WRITTEN REQUEST:
Set the data down again, exactly as it reads, but without the pictures.
<<<<
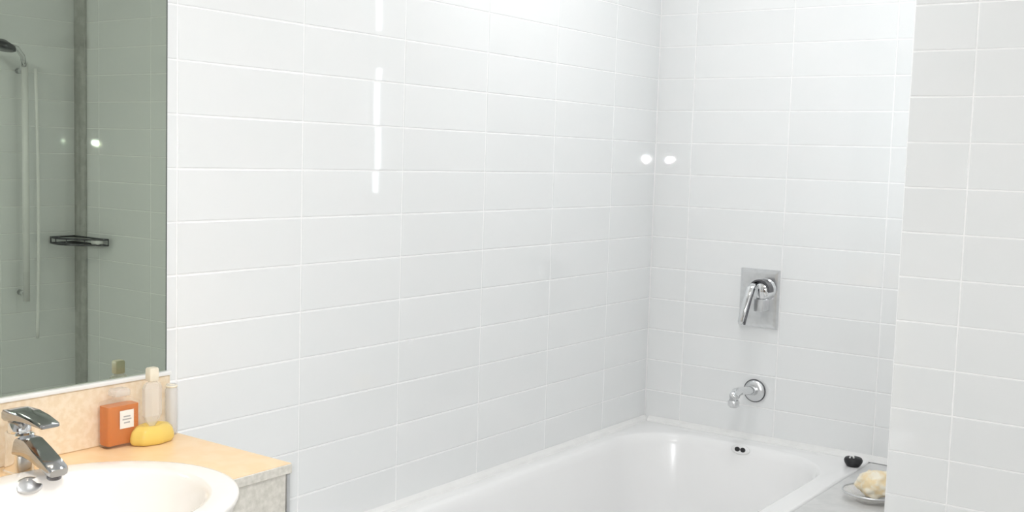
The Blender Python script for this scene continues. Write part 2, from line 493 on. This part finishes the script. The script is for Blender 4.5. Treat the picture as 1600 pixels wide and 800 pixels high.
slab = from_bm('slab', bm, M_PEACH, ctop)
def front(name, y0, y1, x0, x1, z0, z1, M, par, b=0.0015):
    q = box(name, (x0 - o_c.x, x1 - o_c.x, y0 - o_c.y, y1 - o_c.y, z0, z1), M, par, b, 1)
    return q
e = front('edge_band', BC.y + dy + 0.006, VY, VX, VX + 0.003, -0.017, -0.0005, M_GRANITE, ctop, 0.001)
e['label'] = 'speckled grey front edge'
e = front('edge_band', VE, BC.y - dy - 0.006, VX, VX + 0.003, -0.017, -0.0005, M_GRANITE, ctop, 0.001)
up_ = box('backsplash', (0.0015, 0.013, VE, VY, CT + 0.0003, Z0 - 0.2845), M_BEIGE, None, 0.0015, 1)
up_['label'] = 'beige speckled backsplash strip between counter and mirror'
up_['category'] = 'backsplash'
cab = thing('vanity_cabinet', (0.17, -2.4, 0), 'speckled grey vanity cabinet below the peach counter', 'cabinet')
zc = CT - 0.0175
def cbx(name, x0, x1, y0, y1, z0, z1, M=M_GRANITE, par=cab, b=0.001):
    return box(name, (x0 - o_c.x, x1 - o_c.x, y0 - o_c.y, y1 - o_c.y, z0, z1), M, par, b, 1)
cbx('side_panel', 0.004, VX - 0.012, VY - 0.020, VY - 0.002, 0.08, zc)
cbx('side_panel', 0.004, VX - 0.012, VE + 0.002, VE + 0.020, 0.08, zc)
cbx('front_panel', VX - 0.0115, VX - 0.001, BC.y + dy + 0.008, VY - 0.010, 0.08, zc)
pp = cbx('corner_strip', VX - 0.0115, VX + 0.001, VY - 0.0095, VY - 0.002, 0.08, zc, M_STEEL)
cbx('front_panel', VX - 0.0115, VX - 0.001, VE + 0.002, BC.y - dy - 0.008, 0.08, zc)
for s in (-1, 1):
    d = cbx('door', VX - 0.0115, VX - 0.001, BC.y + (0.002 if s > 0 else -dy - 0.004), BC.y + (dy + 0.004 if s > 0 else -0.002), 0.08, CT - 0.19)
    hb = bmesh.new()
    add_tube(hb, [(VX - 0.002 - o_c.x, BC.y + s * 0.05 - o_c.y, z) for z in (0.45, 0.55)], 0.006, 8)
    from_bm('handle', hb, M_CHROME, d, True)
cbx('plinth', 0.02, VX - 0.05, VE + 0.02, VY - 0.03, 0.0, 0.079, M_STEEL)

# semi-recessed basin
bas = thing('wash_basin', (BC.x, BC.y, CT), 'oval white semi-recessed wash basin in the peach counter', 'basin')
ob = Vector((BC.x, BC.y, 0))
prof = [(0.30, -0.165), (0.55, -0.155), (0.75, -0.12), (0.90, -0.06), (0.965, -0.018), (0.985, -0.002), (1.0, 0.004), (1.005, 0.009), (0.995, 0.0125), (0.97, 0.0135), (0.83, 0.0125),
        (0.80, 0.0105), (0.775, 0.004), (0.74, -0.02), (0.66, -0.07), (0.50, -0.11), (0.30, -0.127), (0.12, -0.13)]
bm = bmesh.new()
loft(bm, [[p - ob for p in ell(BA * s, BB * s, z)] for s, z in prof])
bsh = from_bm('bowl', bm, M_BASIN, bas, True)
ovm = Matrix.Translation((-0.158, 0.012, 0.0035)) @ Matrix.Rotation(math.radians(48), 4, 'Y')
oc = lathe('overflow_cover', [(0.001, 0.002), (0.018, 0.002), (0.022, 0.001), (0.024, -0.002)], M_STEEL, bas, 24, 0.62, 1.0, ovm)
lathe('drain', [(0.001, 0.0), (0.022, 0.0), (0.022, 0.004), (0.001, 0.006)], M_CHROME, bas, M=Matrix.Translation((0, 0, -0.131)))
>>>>
ANSWER BELOW:
The Blender Python script for this scene continues. Write part 2, from line 493 on. This part finishes the script. The script is for Blender 4.5. Treat the picture as 1600 pixels wide and 800 pixels high.
slab = from_bm('slab', bm, M_PEACH, ctop)
def front(name, y0, y1, x0, x1, z0, z1, M, par, b=0.0015):
    q = box(name, (x0 - o_c.x, x1 - o_c.x, y0 - o_c.y, y1 - o_c.y, z0, z1), M, par, b, 1)
    return q
e = front('edge_band', BC.y + dy + 0.006, VY, VX, VX + 0.003, -0.017, -0.0005, M_GRANITE, ctop, 0.001)
e['label'] = 'speckled grey front edge'
e = front('edge_band', VE, BC.y - dy - 0.006, VX, VX + 0.003, -0.017, -0.0005, M_GRANITE, ctop, 0.001)
up_ = box('backsplash', (0.0015, 0.013, VE, VY, CT + 0.0003, Z0 - 0.2845), M_BEIGE, None, 0.0015, 1)
up_['label'] = 'beige speckled backsplash strip between counter and mirror'
up_['category'] = 'backsplash'
cab = thing('vanity_cabinet', (0.17, -2.4, 0), 'speckled grey vanity cabinet below the peach counter', 'cabinet')
zc = CT - 0.0175
def cbx(name, x0, x1, y0, y1, z0, z1, M=M_GRANITE, par=cab, b=0.001):
    return box(name, (x0 - o_c.x, x1 - o_c.x, y0 - o_c.y, y1 - o_c.y, z0, z1), M, par, b, 1)
cbx('side_panel', 0.004, VX - 0.012, VY - 0.020, VY - 0.002, 0.08, zc)
cbx('side_panel', 0.004, VX - 0.012, VE + 0.002, VE + 0.020, 0.08, zc)
cbx('front_panel', VX - 0.0115, VX - 0.001, BC.y + dy + 0.008, VY - 0.010, 0.08, zc)
pp = cbx('corner_strip', VX - 0.0115, VX + 0.001, VY - 0.0095, VY - 0.002, 0.08, zc, M_STEEL)
cbx('front_panel', VX - 0.0115, VX - 0.001, VE + 0.002, BC.y - dy - 0.008, 0.08, zc)
for s in (-1, 1):
    d = cbx('door', VX - 0.0115, VX - 0.001, BC.y + (0.002 if s > 0 else -dy - 0.004), BC.y + (dy + 0.004 if s > 0 else -0.002), 0.08, CT - 0.19)
    hb = bmesh.new()
    add_tube(hb, [(VX - 0.002 - o_c.x, BC.y + s * 0.05 - o_c.y, z) for z in (0.45, 0.55)], 0.006, 8)
    from_bm('handle', hb, M_CHROME, d, True)
cbx('plinth', 0.02, VX - 0.05, VE + 0.02, VY - 0.03, 0.0, 0.079, M_STEEL)

# semi-recessed basin
bas = thing('wash_basin', (BC.x, BC.y, CT), 'oval white semi-recessed wash basin in the peach counter', 'basin')
ob = Vector((BC.x, BC.y, 0))
prof = [(0.30, -0.165), (0.55, -0.155), (0.75, -0.12), (0.90, -0.06), (0.965, -0.018), (0.985, -0.002), (1.0, 0.004), (1.005, 0.009), (0.995, 0.0125), (0.97, 0.0135), (0.83, 0.0125),
        (0.80, 0.0105), (0.775, 0.004), (0.74, -0.02), (0.66, -0.07), (0.50, -0.11), (0.30, -0.127), (0.12, -0.13)]
bm = bmesh.new()
loft(bm, [[p - ob for p in ell(BA * s, BB * s, z)] for s, z in prof])
bsh = from_bm('bowl', bm, M_BASIN, bas, True)
ovm = Matrix.Translation((-0.158, 0.012, 0.0035)) @ Matrix.Rotation(math.radians(48), 4, 'Y')
oc = lathe('overflow_cover', [(0.001, 0.002), (0.018, 0.002), (0.022, 0.001), (0.024, -0.002)], M_STEEL, bas, 24, 0.62, 1.0, ovm)
lathe('drain', [(0.001, 0.0), (0.022, 0.0), (0.022, 0.004), (0.001, 0.006)], M_CHROME, bas, M=Matrix.Translation((0, 0, -0.131)))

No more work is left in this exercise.